Saturday, 18 September 2021 18:47

Notre Musique







NOTRE MUSIQUE

France, 2004, 80 minutes, Black and white and Colour.
Directed by Jean Luc Godard.

80 minutes of Jean Luc Godard, 21st century style. The champion of French cinema of the 1960s, the ideologue of cinema as art as well as teacher, the experimentalist of more recent decades, now seems to have some peace despite his heartfelt detestation of war. While music is key to the experience of this film, it is the images which have most impact.

Godard borrows from Dante in the structure of his film: the three kingdoms of Hell, Purgatory and Heaven. However, his 'comedy' is less than divine in the sense that he decries the inhumanity of the human race. God, however, or, at least, the transcendent is not absent.

Godard has done a lot of work on compilation films, collages of seemingly disparate images which combine to form a visually poetic study of a serious issue. His Hell is a collage of images of war, some from news, some from archives, some from the movies about war, including old cowboys and Indians, the American Civil War (and some modern American images). His Purgatory is situated in Sarajevo, evoking memories of the Serb troops in the surrounding hills a decade earlier, but showing a city coming to life again. Visitors come for conferences on literature, for lectures on text, cinema and image, Godard himself included. This provides opportunity for interesting and stimulating discussion on war, especially on the Israel/Palestine conflict. It also raises issues of how cinema works on the sensibilities and psyche of the viewers.
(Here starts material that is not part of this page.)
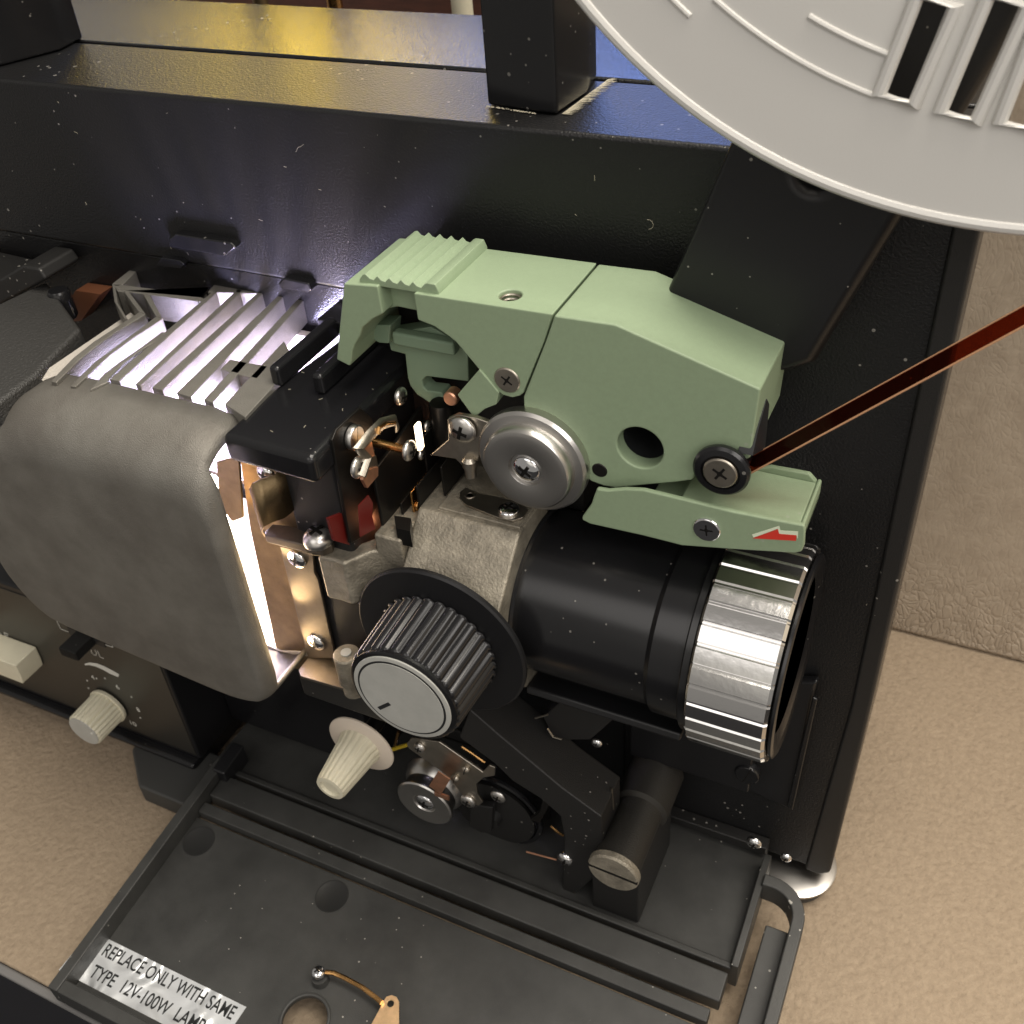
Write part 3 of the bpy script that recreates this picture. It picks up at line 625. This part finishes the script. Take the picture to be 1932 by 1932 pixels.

The Heaven sequence is briefer, more some images of beauty and of hope.

Godard includes many arresting quotations like death is 'the possible of the impossible' or 'the impossible of the possible' and, from a Catholic woman executed in 1943, 'the individual seeks two, the State seeks one'. Challenging but also more accessible Godard.

1. The work of Jean Luc Godard, especially in the 1960s, his kind of film-making, narrative, ideology of cinema? The emphasis on cinematic techniques?

2. The brevity of this film, the 21st century, Godard’s changing styles, visuals? The musical score and its range? Its being chosen to accompany Hell, Purgatory and Heaven?

3. The use of the framework of Dante’s Divine Comedy? Godard’s perspective on the human condition, divinity, humanity, comedy and tragedy?

4. The overall effect of the experience of the film: visual, aural, emotional, intelligence?

5. The title, people of the 21st century, facing a new century in the light of the wars of the 20th?

6. The scope of the three parts, time, Purgatory on Earth – and the brevity of Heaven?

7. Part one: Hell: the collage, images of war, planes and tanks, battleships, explosions, gunfire, executions, people in flight, devastated countryside, villages destroyed? The silent images? The girl’s commentary about the nature of Hell? The four pieces of music? The use of newsreel footage, realism, movies about war? The truth and fiction of war? The pauses for reflection?

8. Part two: Purgatory: Bosnia, the experience of the 1990s and the war, Sarajevo as victim city? The ten years after perspective on the war? Audience awareness of what had happened in Sarajevo? The visuals of the city, the hills where the Serbs fired on the city? Contemporary transport, the airport, the buildings, exteriors and interiors, ordinary life resuming?

9. The characters within this context, Godard himself, the man from Israel and his being interviewed by Godard, his going to Israel in 1948, going to France, his military service in Israel, returning to France? The girl, Israel, Palestine, her living in New York? The various lecturers for the conferences? The staff and the drivers?

10. The discussion in the Purgatory section, on peace and war, on Israel and Palestine, on life in France? Issues of identity? The discussions about film, text, literature, images, the experience of media, communication, truth, the future of film in a digital era?

11. The despairing girl, the 21st century? The visit to the Mostar Bridge, the reconstruction, its antiquity, as symbolism of guilt to forgiveness?

12. Part 3: Paradise: its brevity, beauty, the images of water, the young woman seen in Purgatory, her self-sacrifice, peace – and the beach and the American Marines?

13. The maxims about death: “the possibility of the impossible or the impossibility of the possible”? The Catholic woman beheaded in 1943, “the individual wants two, the state wants one”? The discussion about the image of Our Lady of Lourdes, not in the popular Renaissance portraits but Bernadette recognising Mary in the icon of Cambrai? Godard and icons and contemplation?

14. The film and the experience of war, savagery, signs of hope, God, the absence of God, contemplation, harmony, life and peace?